Exercise goal:
Only the lines from the start of the material through the line containing "sun.rotation_euler = sd.to_track_quat('Z', 'Y').to_euler()" are to be extracted, exactly as they appear.
--- --- ---
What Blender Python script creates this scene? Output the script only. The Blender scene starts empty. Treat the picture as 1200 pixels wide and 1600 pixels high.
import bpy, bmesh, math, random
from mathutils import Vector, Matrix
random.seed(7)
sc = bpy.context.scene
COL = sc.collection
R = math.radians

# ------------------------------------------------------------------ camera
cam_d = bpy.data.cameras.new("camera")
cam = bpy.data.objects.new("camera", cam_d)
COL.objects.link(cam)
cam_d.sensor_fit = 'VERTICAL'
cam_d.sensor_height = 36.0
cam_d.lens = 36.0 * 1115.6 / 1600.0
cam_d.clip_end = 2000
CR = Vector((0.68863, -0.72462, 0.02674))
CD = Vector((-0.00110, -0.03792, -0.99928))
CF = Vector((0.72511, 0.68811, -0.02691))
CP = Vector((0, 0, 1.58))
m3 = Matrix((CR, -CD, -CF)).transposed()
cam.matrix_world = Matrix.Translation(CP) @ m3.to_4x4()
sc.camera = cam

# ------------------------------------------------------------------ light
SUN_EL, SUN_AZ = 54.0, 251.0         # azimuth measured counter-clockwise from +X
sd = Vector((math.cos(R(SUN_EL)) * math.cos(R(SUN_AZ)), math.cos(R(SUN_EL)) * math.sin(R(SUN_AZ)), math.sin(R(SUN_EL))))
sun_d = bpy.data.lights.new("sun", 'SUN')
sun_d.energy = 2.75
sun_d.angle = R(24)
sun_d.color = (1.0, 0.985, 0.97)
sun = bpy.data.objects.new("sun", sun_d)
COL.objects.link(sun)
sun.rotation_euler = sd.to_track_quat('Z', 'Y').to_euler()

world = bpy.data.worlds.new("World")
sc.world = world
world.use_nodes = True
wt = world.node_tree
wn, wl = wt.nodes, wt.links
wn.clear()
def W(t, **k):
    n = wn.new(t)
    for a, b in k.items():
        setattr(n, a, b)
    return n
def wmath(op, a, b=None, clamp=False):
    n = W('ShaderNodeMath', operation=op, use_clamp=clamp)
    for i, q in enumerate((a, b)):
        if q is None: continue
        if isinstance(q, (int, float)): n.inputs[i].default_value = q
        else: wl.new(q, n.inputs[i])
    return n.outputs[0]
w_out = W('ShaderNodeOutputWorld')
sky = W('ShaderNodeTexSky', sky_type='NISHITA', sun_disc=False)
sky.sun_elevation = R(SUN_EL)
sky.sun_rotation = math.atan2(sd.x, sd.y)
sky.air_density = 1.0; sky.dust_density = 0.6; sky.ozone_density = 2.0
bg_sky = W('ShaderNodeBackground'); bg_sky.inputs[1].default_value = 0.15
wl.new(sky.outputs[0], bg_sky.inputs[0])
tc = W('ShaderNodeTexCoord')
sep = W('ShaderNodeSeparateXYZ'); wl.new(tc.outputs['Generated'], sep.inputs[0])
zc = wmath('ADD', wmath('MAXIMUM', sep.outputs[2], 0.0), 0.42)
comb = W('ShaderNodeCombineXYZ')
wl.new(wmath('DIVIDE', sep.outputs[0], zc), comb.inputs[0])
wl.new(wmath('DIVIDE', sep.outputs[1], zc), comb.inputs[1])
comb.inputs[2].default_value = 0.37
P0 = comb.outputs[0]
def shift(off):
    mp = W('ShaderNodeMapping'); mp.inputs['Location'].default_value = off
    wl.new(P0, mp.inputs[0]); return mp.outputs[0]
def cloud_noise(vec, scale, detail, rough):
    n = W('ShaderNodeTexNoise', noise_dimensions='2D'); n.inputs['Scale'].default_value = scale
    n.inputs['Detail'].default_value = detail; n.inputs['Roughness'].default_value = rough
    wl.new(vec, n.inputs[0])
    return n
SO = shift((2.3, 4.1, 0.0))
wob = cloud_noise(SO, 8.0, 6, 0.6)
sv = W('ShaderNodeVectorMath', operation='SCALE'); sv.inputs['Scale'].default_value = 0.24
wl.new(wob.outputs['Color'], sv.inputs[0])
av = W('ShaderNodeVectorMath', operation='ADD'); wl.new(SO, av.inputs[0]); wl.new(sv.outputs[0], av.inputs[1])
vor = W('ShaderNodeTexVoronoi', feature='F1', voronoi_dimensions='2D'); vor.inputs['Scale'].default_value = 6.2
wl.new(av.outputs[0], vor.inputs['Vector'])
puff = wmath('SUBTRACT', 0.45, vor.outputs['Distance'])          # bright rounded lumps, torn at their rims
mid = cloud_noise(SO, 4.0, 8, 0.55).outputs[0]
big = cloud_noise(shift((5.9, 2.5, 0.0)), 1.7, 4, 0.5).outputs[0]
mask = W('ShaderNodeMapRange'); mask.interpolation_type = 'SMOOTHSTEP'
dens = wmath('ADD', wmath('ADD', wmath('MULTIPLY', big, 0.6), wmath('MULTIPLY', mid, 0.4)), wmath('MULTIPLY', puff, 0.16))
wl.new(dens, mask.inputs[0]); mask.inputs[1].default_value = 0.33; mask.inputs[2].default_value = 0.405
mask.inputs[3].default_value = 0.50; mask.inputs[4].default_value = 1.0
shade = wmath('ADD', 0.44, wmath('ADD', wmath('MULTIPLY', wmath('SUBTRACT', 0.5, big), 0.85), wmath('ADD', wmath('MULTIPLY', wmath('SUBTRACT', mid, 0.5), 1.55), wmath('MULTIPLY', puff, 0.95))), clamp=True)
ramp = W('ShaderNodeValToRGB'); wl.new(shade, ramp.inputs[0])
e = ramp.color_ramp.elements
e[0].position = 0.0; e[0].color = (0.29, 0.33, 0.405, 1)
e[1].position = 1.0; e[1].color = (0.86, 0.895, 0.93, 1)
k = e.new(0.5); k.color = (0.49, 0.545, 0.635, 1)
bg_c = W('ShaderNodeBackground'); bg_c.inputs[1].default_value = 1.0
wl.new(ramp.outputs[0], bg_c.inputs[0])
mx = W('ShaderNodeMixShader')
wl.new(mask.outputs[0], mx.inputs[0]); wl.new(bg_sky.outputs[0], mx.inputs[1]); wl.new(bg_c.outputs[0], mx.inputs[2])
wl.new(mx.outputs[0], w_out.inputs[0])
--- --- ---
Complete response:
What Blender Python script creates this scene? Output the script only. The Blender scene starts empty. Treat the picture as 1200 pixels wide and 1600 pixels high.
import bpy, bmesh, math, random
from mathutils import Vector, Matrix
random.seed(7)
sc = bpy.context.scene
COL = sc.collection
R = math.radians

# ------------------------------------------------------------------ camera
cam_d = bpy.data.cameras.new("camera")
cam = bpy.data.objects.new("camera", cam_d)
COL.objects.link(cam)
cam_d.sensor_fit = 'VERTICAL'
cam_d.sensor_height = 36.0
cam_d.lens = 36.0 * 1115.6 / 1600.0
cam_d.clip_end = 2000
CR = Vector((0.68863, -0.72462, 0.02674))
CD = Vector((-0.00110, -0.03792, -0.99928))
CF = Vector((0.72511, 0.68811, -0.02691))
CP = Vector((0, 0, 1.58))
m3 = Matrix((CR, -CD, -CF)).transposed()
cam.matrix_world = Matrix.Translation(CP) @ m3.to_4x4()
sc.camera = cam

# ------------------------------------------------------------------ light
SUN_EL, SUN_AZ = 54.0, 251.0         # azimuth measured counter-clockwise from +X
sd = Vector((math.cos(R(SUN_EL)) * math.cos(R(SUN_AZ)), math.cos(R(SUN_EL)) * math.sin(R(SUN_AZ)), math.sin(R(SUN_EL))))
sun_d = bpy.data.lights.new("sun", 'SUN')
sun_d.energy = 2.75
sun_d.angle = R(24)
sun_d.color = (1.0, 0.985, 0.97)
sun = bpy.data.objects.new("sun", sun_d)
COL.objects.link(sun)
sun.rotation_euler = sd.to_track_quat('Z', 'Y').to_euler()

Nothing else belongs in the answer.